* **EXERCISE AIM**: Below you will find a set of lines. Repeat them all exactly.

BEGIN MATERIAL

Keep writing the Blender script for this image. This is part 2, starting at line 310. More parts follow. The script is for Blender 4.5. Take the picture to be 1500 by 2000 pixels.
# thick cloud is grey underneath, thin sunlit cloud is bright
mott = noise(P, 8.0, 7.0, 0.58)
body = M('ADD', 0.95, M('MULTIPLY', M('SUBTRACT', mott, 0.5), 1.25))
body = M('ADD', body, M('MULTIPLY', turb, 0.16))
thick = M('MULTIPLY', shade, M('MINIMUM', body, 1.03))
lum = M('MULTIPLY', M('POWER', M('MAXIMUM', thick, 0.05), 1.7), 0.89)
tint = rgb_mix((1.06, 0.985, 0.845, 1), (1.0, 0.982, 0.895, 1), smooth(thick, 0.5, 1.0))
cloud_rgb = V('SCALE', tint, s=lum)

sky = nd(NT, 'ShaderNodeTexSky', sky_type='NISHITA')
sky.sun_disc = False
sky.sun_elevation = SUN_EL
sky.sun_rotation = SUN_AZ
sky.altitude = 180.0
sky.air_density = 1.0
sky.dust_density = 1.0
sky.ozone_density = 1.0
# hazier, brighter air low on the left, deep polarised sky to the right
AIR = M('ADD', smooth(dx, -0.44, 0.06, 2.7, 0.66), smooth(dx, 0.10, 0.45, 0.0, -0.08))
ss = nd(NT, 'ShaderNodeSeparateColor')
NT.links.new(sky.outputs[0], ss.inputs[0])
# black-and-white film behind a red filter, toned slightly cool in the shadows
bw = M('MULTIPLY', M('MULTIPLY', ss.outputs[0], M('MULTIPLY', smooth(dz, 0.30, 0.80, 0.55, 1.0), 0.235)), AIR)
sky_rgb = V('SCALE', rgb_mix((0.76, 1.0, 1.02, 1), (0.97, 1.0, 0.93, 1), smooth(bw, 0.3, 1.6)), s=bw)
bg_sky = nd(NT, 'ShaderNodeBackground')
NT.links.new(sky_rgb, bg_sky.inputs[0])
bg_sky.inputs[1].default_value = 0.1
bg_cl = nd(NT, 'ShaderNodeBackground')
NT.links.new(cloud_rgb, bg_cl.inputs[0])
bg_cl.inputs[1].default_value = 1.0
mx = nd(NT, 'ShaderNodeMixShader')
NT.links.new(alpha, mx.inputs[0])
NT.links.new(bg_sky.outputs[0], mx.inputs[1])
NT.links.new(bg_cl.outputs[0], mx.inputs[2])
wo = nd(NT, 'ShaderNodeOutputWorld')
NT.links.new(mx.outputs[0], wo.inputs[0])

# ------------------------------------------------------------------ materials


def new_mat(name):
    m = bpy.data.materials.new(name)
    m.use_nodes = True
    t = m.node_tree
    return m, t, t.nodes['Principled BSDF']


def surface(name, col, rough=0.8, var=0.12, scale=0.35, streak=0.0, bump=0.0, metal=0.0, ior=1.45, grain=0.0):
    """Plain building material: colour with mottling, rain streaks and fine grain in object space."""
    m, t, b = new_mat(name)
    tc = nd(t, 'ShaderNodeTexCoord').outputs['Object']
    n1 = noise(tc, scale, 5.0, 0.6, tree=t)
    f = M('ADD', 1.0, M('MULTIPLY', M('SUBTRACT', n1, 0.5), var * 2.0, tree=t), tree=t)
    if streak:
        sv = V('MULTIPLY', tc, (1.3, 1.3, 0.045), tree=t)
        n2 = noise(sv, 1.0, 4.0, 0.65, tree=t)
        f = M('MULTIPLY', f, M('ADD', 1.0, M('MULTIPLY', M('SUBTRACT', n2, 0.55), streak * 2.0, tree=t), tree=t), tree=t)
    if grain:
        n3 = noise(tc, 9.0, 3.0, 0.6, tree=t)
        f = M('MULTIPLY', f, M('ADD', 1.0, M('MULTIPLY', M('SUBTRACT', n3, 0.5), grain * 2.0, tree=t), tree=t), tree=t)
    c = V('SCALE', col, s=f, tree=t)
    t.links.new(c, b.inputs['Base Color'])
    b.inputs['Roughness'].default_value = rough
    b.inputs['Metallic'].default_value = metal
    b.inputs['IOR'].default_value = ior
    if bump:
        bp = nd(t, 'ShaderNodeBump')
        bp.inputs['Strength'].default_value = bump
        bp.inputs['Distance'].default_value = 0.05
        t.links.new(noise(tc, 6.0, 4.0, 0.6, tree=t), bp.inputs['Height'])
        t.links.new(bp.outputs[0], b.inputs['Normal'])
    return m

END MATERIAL

* **FULL SOLUTION**:
Keep writing the Blender script for this image. This is part 2, starting at line 310. More parts follow. The script is for Blender 4.5. Take the picture to be 1500 by 2000 pixels.
# thick cloud is grey underneath, thin sunlit cloud is bright
mott = noise(P, 8.0, 7.0, 0.58)
body = M('ADD', 0.95, M('MULTIPLY', M('SUBTRACT', mott, 0.5), 1.25))
body = M('ADD', body, M('MULTIPLY', turb, 0.16))
thick = M('MULTIPLY', shade, M('MINIMUM', body, 1.03))
lum = M('MULTIPLY', M('POWER', M('MAXIMUM', thick, 0.05), 1.7), 0.89)
tint = rgb_mix((1.06, 0.985, 0.845, 1), (1.0, 0.982, 0.895, 1), smooth(thick, 0.5, 1.0))
cloud_rgb = V('SCALE', tint, s=lum)

sky = nd(NT, 'ShaderNodeTexSky', sky_type='NISHITA')
sky.sun_disc = False
sky.sun_elevation = SUN_EL
sky.sun_rotation = SUN_AZ
sky.altitude = 180.0
sky.air_density = 1.0
sky.dust_density = 1.0
sky.ozone_density = 1.0
# hazier, brighter air low on the left, deep polarised sky to the right
AIR = M('ADD', smooth(dx, -0.44, 0.06, 2.7, 0.66), smooth(dx, 0.10, 0.45, 0.0, -0.08))
ss = nd(NT, 'ShaderNodeSeparateColor')
NT.links.new(sky.outputs[0], ss.inputs[0])
# black-and-white film behind a red filter, toned slightly cool in the shadows
bw = M('MULTIPLY', M('MULTIPLY', ss.outputs[0], M('MULTIPLY', smooth(dz, 0.30, 0.80, 0.55, 1.0), 0.235)), AIR)
sky_rgb = V('SCALE', rgb_mix((0.76, 1.0, 1.02, 1), (0.97, 1.0, 0.93, 1), smooth(bw, 0.3, 1.6)), s=bw)
bg_sky = nd(NT, 'ShaderNodeBackground')
NT.links.new(sky_rgb, bg_sky.inputs[0])
bg_sky.inputs[1].default_value = 0.1
bg_cl = nd(NT, 'ShaderNodeBackground')
NT.links.new(cloud_rgb, bg_cl.inputs[0])
bg_cl.inputs[1].default_value = 1.0
mx = nd(NT, 'ShaderNodeMixShader')
NT.links.new(alpha, mx.inputs[0])
NT.links.new(bg_sky.outputs[0], mx.inputs[1])
NT.links.new(bg_cl.outputs[0], mx.inputs[2])
wo = nd(NT, 'ShaderNodeOutputWorld')
NT.links.new(mx.outputs[0], wo.inputs[0])

# ------------------------------------------------------------------ materials


def new_mat(name):
    m = bpy.data.materials.new(name)
    m.use_nodes = True
    t = m.node_tree
    return m, t, t.nodes['Principled BSDF']


def surface(name, col, rough=0.8, var=0.12, scale=0.35, streak=0.0, bump=0.0, metal=0.0, ior=1.45, grain=0.0):
    """Plain building material: colour with mottling, rain streaks and fine grain in object space."""
    m, t, b = new_mat(name)
    tc = nd(t, 'ShaderNodeTexCoord').outputs['Object']
    n1 = noise(tc, scale, 5.0, 0.6, tree=t)
    f = M('ADD', 1.0, M('MULTIPLY', M('SUBTRACT', n1, 0.5), var * 2.0, tree=t), tree=t)
    if streak:
        sv = V('MULTIPLY', tc, (1.3, 1.3, 0.045), tree=t)
        n2 = noise(sv, 1.0, 4.0, 0.65, tree=t)
        f = M('MULTIPLY', f, M('ADD', 1.0, M('MULTIPLY', M('SUBTRACT', n2, 0.55), streak * 2.0, tree=t), tree=t), tree=t)
    if grain:
        n3 = noise(tc, 9.0, 3.0, 0.6, tree=t)
        f = M('MULTIPLY', f, M('ADD', 1.0, M('MULTIPLY', M('SUBTRACT', n3, 0.5), grain * 2.0, tree=t), tree=t), tree=t)
    c = V('SCALE', col, s=f, tree=t)
    t.links.new(c, b.inputs['Base Color'])
    b.inputs['Roughness'].default_value = rough
    b.inputs['Metallic'].default_value = metal
    b.inputs['IOR'].default_value = ior
    if bump:
        bp = nd(t, 'ShaderNodeBump')
        bp.inputs['Strength'].default_value = bump
        bp.inputs['Distance'].default_value = 0.05
        t.links.new(noise(tc, 6.0, 4.0, 0.6, tree=t), bp.inputs['Height'])
        t.links.new(bp.outputs[0], b.inputs['Normal'])
    return m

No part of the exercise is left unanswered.